Lately, I couldn’t remember those years, as if childhood was a movie I’d only seen the previews to.

 

I closed my eyes, tried to get as far away from myself as I could.

 

I had never really stopped thinking of how the smartest person I knew had, after much thought, decided that life was not worth it—that she’d be better off not living—and how was I supposed to live after that?

 

None of us know how to fix ourselves, at least not entirely, not well enough.

 

That boy never seemed to smile and he wore long sleeves year-round, and I was not so different from him—we were both unable to get near the real life in life.

 

He would never be that way again. He would never have the power of that specific kind of not-knowing.

 

I couldn’t blame anyone for what was in me, because I am, like everyone, populated entirely by myself.

 

Everyone wants to feel like they could destroy a small-to-medium-to-large part of someone who loves them.

 

I was thinking about stabbing myself in the face—not actually considering stabbing myself in the face, but thinking that it would be a physical expression of how I felt.

 

I wondered for a moment if he was trying to get me to join a cult, but I realized it was just his youth talking, not a dogma.

 

I thought I detected a bit of wonder in his voice, that he’d like to become part of a story, any story.

 

All your problems and all the answers to those problems exist in the boundaries of your body.

 

I needed nothing and was needed nowhere.

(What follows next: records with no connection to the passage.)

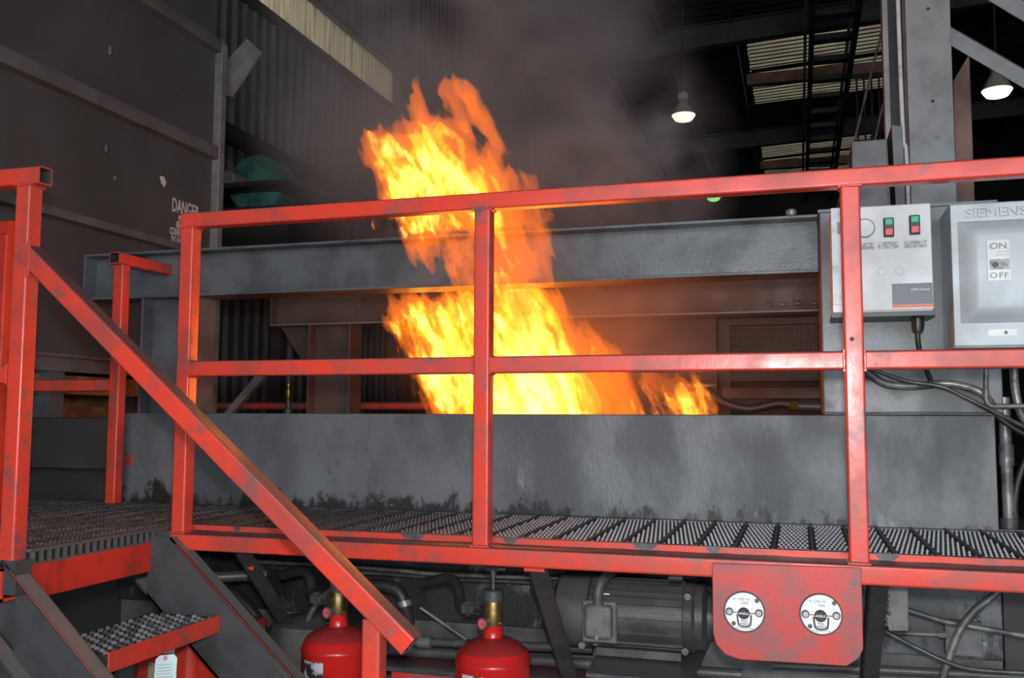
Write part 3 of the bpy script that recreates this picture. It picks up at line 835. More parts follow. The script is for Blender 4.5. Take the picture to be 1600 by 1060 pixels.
# ------------------------------------------------------------------ column, bracing at upper right
t = thing('building_column', 'tall grey steel column rising behind the electrical boxes', 'column', (.68, 2.6, 0))
obj('front_flange', MB().box(.573, .787, 2.45, 2.475, 0, 10.4), M['column'], t, bevel=0.003)
obj('web', MB().box(.672, .690, 2.475, 2.70, 0, 10.4), M['shade'], t)
obj('back_flange', MB().box(.573, .787, 2.70, 2.725, 0, 10.4), M['column'], t)
for x, z in ((.683, 3.70), (.690, 3.21)):
    obj('bolt_hole', MB().cyl((x, 2.449, z), (x, 2.452, z), .009, 10), M['print_black'], t)
obj('rust_spot', MB().prism([(.690, 2.4495, 3.02), (.712, 2.4495, 3.026), (.725, 2.4495, 3.018), (.715, 2.4495, 3.008), (.695, 2.4495, 3.006)], (0, .001, 0)), M['beige_label'], t)
t = thing('side_channel', 'dark channel post with lighter edges left of the column', 'post', (.5, 2.55, 0))
obj('web', MB().box(.466, .570, 2.56, 2.58, 0, 10.4), M['shade'], t)
obj('flange', MB().box(.462, .488, 2.46, 2.56, 0, 10.4), M['column'], t)
obj('white_conduit', MB().pipe([(.534, 2.4, 10.3), (.534, 2.4, 3.75), (.552, 2.4, 2.90), (.553, 2.4, 2.0)], .0105, 10, 8), M['white_paint'], label='thin white conduit running down beside the column', cat='conduit')
t = thing('diagonal_brace', 'pale grey diagonal angle brace leaving the column to the right', 'brace', (.79, 2.5, 3.55))
d0, d1 = Vector((.787, 2.5, 3.612)), Vector((2.6, 2.5, 2.19))
obj('leg', MB().prism([d0, d1, d1 + Vector((0, 0, -.096)), d0 + Vector((0, 0, -.096))], (0, .008, 0)), M['column'], t)
obj('flange', MB().prism([d0, d1, d1 + Vector((0, .07, 0)), d0 + Vector((0, .07, 0))], (0, 0, .008)), M['shade'], t)
obj('upper_brace', MB().prism([(.787, 2.52, 3.90), (2.0, 2.52, 2.89), (2.0, 2.52, 3.0), (.787, 2.52, 4.01)], (0, .01, 0)), M['column'], label='second diagonal brace cut by the top right corner', cat='brace')
obj('stiffener_plate', MB().prism([(.862, 2.92, 3.46), (.942, 2.9, 3.596), (.942, 2.9, 0), (.845, 2.92, 0)], (.006, .012, 0)), M['purlin'], label='reddish brown upright plate right of the column', cat='plate')
obj('junction_enclosure', MB().box(.268, .425, 2.0, 2.25, 2.343, 2.905), M['steel'], bevel=0.004, label='dark grey square enclosure left of the column', cat='enclosure')
obj('conduit_bracket', MB().prism([(.448, 2.0, 2.97), (.496, 2.0, 2.957), (.496, 2.0, 2.343), (.462, 2.0, 2.343)], (0, .25, 0)), M['steel'], label='slim grey bracket under the white conduit', cat='bracket')
obj('cross_girder', MB().box(.12, 2.4, 2.0, 2.26, 2.13, 2.343), M['shade'], label='dark girder crossing behind the electrical boxes', cat='girder')

# conduits at the right
def hose(name, pts, r, m, label, cat, rings=None, ends=None):
    t = thing(name, label, cat, pts[0])
    obj(cat if cat in ('hose', 'cable', 'pipe') else 'tube', MB().pipe(pts, r, 12, 6, rings=rings), m, t)
    if ends:
        for (p, q, rr) in ends: obj('fitting', MB().cyl(p, q, rr, 10), M['iron'], t)
    return t
hose('cable', [(.387, .70, 1.88), (.386, .70, 1.85), (.392, .71, 1.81), (.41, .73, 1.76), (.43, .76, 1.71)], .0085, M['black'], 'black cable dropping from under the control box', 'cable')
hose('conduit', [(.15, .77, 1.82), (.224, .75, 1.748), (.287, .75, 1.704), (.379, .76, 1.697), (.469, .76, 1.705), (.533, .75, 1.694), (.584, .74, 1.668), (.62, .76, 1.62)], .0135, M['conduit'], 'thick grey conduit curving across the pedestal below the mid rail', 'conduit')
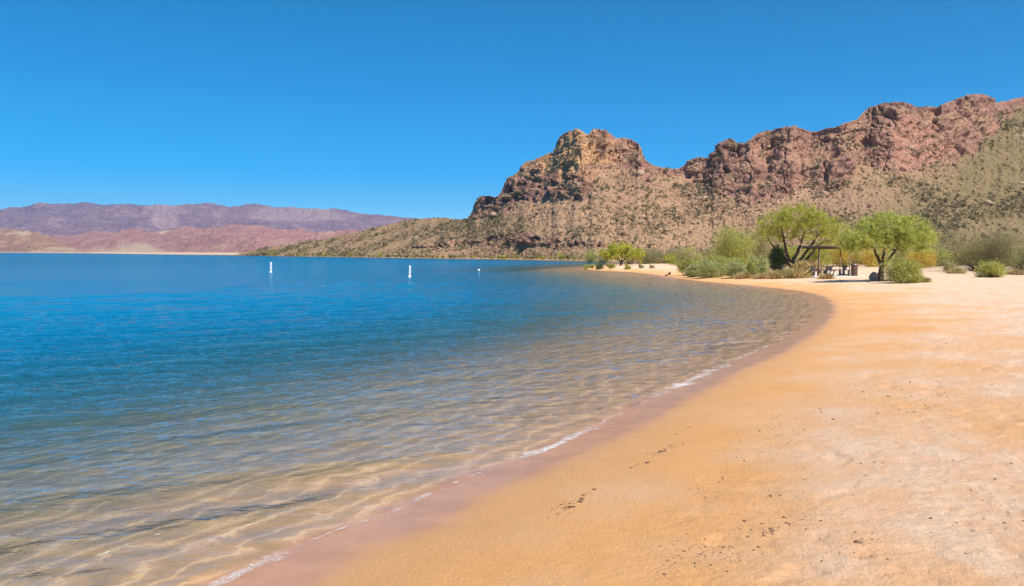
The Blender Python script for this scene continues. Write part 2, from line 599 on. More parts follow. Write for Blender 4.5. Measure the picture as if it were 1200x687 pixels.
pxs = np.concatenate([np.arange(262, 1245, .8), np.arange(1245, 1650, 4)])
NRH = 290
tt = np.linspace(0, 1, NRH)
nc = len(pxs)
J = np.stack([pxs, pxs * 0, pxs * 0], 1)
jag = 2.2 * fbm(J * .11 + 5, 4, .6) * interp(pxs, [(262, .25), (540, .35), (560, 1), (1300, 1)])
pc = interp(pxs, crest_pts) + jag
pb = interp(pxs, base_pts)
pc = np.minimum(pc, pb - .3)
PX = np.broadcast_to(pxs, (NRH, nc)).copy()
PY = pb + (pc - pb) * tt[:, None]
# where the foot of the slope stands
shx, shY = gp(pxs, interp(pxs, [(p[0], p[1]) for p in sorted([q for q in near_px if q[1] < 306.5 and 270 < q[0] < 735])]) , 0)
Y0 = shY + 4
Y0 = np.where(pxs > 700, np.interp(pxs, [700, 800, 1000, 1650], [Y0[np.searchsorted(pxs, 700)], 215, 190, 170]), Y0)
Y0 = np.where(pxs < 285, Y0[np.searchsorted(pxs, 285)], Y0)
wob = 9 * fbm(np.stack([PX.ravel() * .045, PY.ravel() * .07, PX.ravel() * 0], 1), 3).reshape(PX.shape)
cb = interp(PX, cliff_pts) + wob
fin_ = fbm(np.stack([PX.ravel() * .12, PY.ravel() * .16, PX.ravel() * 0 + 14], 1), 3).reshape(PX.shape)
cliff_s = sstep(8, -8, PY - cb)
cliff = sstep(5, -5, PY - cb + 12 * fin_)
gap = fbm(np.stack([PX.ravel() * .035 + PY.ravel() * .01, PY.ravel() * .09, PX.ravel() * 0 + 24], 1), 4).reshape(PX.shape)
cliff *= 1 - .85 * sstep(.04, .22, gap) * sstep(2, 12, PY - pc)
# low dark band of crags near the water and other outcrops
band_c = interp(PX, [(500, 290), (560, 285), (600, 281), (640, 284), (680, 288), (720, 290)])
band_w = interp(PX, [(470, 0), (500, 3), (555, 5), (590, 9), (630, 9), (665, 6), (705, 4), (735, 0)])
bandn = fbm(np.stack([PX.ravel() * .09, PY.ravel() * .16, PX.ravel() * 0 + 4], 1), 3).reshape(PX.shape)
band = sstep(1.0, .4, np.abs(PY - band_c + 6 * bandn) / np.maximum(band_w, .01)) * (band_w > .2) * sstep(-.25, .15, bandn)
rx, rz = ray(PX, PY)
led = fbm(np.stack([PX.ravel() * .035, PY.ravel() * .13, PX.ravel() * 0 + 9], 1), 3).reshape(PX.shape)
m_tal = interp(PX, [(262, .16), (450, .20), (540, .26), (580, .42), (700, .50), (1650, .50)]) * (1 + .06 * wob / 9)
m_clf = interp(PX, [(262, .3), (540, .45), (560, 1.3), (1650, 1.2)]) * np.exp(2.4 * led)
m_clf = np.maximum(m_clf, rz + .22)
m = m_tal * (1 - cliff_s) + m_clf * cliff_s
m = m * (1 - band) + 1.5 * band
m = np.maximum(m, rz + .08)
YY = np.zeros_like(PX)
YY[0] = Y0
for i in range(1, NRH):
    de = rz[i] - rz[i - 1]
    YY[i] = YY[i - 1] * (1 + np.clip(de / (m[i] - rz[i]), 0, .02))
for _ in range(2):                      # smooth column to column
    pad = np.pad(YY, ((0, 0), (9, 9)), mode='edge')
    YY = sum(pad[:, i:i + nc] for i in range(19)) / 19
V = np.stack([rx * YY, YY, H + rz * YY], -1).reshape(-1, 3)
N = grid_normals(V, NRH, nc)
cl = np.clip(cliff + band, 0, 1).ravel()
footf = sstep(0, .05, np.repeat(tt, nc))
crf = sstep(1.0, .97, np.repeat(tt, nc)) * .8 + .2
def blob(cx, cy, rx_, ry_, soft=.6):
    d_ = np.sqrt(((PX - cx) / rx_) ** 2 + ((PY - cy) / ry_) ** 2) + .35 * bandn
    return sstep(1 + soft / 2, 1 - soft / 2, d_)
olive = np.clip(sstep(-40, 60, (PX - 1040) * .35 + (PY - 205) * .8) * sstep(900, 1060, PX) * (1 - .7 * cliff)
                + .45 * sstep(560, 420, PX) + .6 * blob(575, 268, 60, 16) + .8 * blob(1230, 200, 90, 110), 0, 1)
orange = np.clip(1.0 * blob(678, 182, 46, 30) + .5 * blob(640, 190, 30, 12) + .4 * blob(520, 285, 60, 12), 0, 1)
pink = np.clip(blob(1075, 172, 46, 34) + .55 * blob(720, 215, 60, 26) + .5 * blob(960, 232, 90, 22) + .5 * blob(740, 172, 18, 14), 0, 1)
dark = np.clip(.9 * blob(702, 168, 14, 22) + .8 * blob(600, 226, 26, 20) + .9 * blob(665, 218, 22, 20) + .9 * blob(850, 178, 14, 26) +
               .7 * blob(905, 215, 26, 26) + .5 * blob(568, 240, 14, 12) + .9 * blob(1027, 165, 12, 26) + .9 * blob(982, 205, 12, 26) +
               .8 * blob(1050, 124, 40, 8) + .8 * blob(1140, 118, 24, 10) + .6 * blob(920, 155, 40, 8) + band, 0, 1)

# rock masses: broad buttresses, vertical fluting, blocks
B1 = ridged(V * [1 / 24, 1 / 24, 1 / 80] + 3, 4, .5)
B0 = fbm(V * [1 / 55, 1 / 55, 1 / 90] + 13, 2)
dkr = np.clip(dark.ravel() + .35 * sstep(-.1, .3, fbm(V / 40 + 70, 2)), 0, 1)
flu = ridged(V * [1 / 6., 1 / 6., 1 / 45.] + 33, 3)
w1, e1, c1_ = worley(V * [1 / 8., 1 / 8., 1 / 20.])
w2, e2, c2_ = worley(V * [1 / 3.4, 1 / 3.4, 1 / 4.6] + 7)
B2 = fbm(V * [1 / 5, 1 / 5, 1 / 9], 4, .6)
w3, e3, c3_ = worley(V * [1 / 1.5, 1 / 1.5, 1 / 2.2] + 19)
dsp_c = -1.2 + 4.0 * B0 + 2.4 * B1 * (.45 + .45 * dkr) + 2.6 * (flu - .5) * dkr + (.25 + .75 * dkr) * (1.6 * (c1_ - .5) + 2.0 * w1) - .9 * sstep(.10, 0, e1) + (.35 + .65 * dkr) * (.8 * (c2_ - .5) + 1.2 * w2) - .4 * sstep(.10, 0, e2) + .35 * (c3_ - .5) + .5 * w3 + .8 * B2
B3 = fbm(V / 34., 4)
rid = ridged(V * [1 / 38., 1 / 38., 1 / 140.], 3)
dsp_t = 1.6 * B3 + .5 * rid + .9 * fbm(V / 4.5, 4, .6) + .35 * (c3_ - .5) + .5 * w3
sc_l = interp(PX.ravel(), [(262, .25), (500, .5), (600, 1), (1650, 1)])
dsp = (dsp_c * cl + dsp_t * (1 - cl)) * footf * crf * sc_l
V = V + N * dsp[:, None]
# back side of the ridge so it has a real thickness
G = V.reshape(NRH, nc, 3)
back = []
for j, (dy, f_) in enumerate([(6, .97), (18, .86), (45, .62), (90, .30), (140, -.05)]):
    r = G[-1].copy()
    sc = 1 + dy / r[:, 1]
    r[:, 0] *= sc; r[:, 1] += dy
    r[:, 2] = r[:, 2] * f_
    back.append(r)
front = G[0].copy(); front[:, 2] = -3
Gall = np.concatenate([front[None], G, np.array(back)], 0)
nrr = Gall.shape[0]
Vall = Gall.reshape(-1, 3)
def padattr(a): 
    a = a.reshape(NRH, nc)
    return np.concatenate([a[:1], a] + [a[-1:]] * 5, 0).ravel()
t = NT('desert_rock_hillside')
P = t.pos()
clf, ol, org, pk, dk = [t.attr(a) for a in ('cliff', 'olive', 'orange', 'pink', 'dark')]
n1 = t.noise(P, .07, 5, .6)
n2 = t.noise(P, .45, 5, .7)
n3 = t.noise(P, 1.5, 3, .7)
tal = t.mix(t.ramp(n1, .36, .64), (.43, .262, .148), (.35, .205, .12))
tal = t.mix(t.math('MULTIPLY', ol, .85), tal, (.205, .16, .072))
tal = t.mix(t.math('MULTIPLY', pk, .5), tal, (.47, .26, .18))
tal = t.mix(t.math('MULTIPLY', t.ramp(n2, .46, .66), .55), tal, (.33, .20, .12))
tal = t.mix(t.math('MULTIPLY', t.ramp(n3, .58, .70), t.math('SUBTRACT', 1.0, t.math('MULTIPLY', ol, .7))), tal, (.62, .41, .27))
tal = t.mix(t.math('MULTIPLY', t.ramp(n3, .46, .36), .5), tal, (.24, .15, .085))
rk = t.mix(t.ramp(t.noise(t.mapping(P, (1, 1, .5)), .16, 5, .65), .35, .65), (.42, .225, .15), (.30, .155, .115))
rk = t.mix(org, rk, t.mix(t.ramp(n2, .4, .6), (.66, .38, .16), (.46, .24, .12)))
rk = t.mix(pk, rk, t.mix(t.ramp(n2, .4, .6), (.48, .245, .165), (.35, .17, .115)))
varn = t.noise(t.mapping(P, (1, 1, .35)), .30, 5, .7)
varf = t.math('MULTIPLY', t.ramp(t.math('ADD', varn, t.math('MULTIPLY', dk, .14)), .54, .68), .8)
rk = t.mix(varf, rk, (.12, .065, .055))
rk = t.mix(t.math('MULTIPLY', t.ramp(n3, .55, .72), .7), rk, (.52, .33, .23))
rk = t.mix(t.math('MULTIPLY', t.ramp(n3, .46, .34), .6), rk, (.15, .085, .065))
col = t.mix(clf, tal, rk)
hb = t.math('ADD', t.math('MULTIPLY', n2, .6), t.math('MULTIPLY', n3, .4))
nr1 = t.bump(hb, 1.1, .9)
hill_m = t.done(t.pbsdf(col, .95, nr1, spec=.1))
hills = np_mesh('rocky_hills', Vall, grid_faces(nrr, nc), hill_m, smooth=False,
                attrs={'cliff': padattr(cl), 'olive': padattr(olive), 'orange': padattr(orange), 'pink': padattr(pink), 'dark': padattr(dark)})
print('T hills', time.time() - T0)
tag(hills, 'rugged reddish brown desert mountain with cliffs above scree slopes', kind='structure')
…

I almost doubted I was alive.

 

Though I knew I had the potential to do this locked in me like a poisonous pet snake, I knew I didn’t have the part of a person you must have to turn that potential kinetic, to be the kind of person who can let their awful plow.

 

Speaking felt impossible, as contained and enclosed as she was, a longing that went on a loop, a longing for nothing at all.

 

It depressed me to think that I might have been looking at another person but seeing only myself.

 

Days are a finite resource and it’s best to protect the ones you have.

 

She missed his nothing. It had felt like something.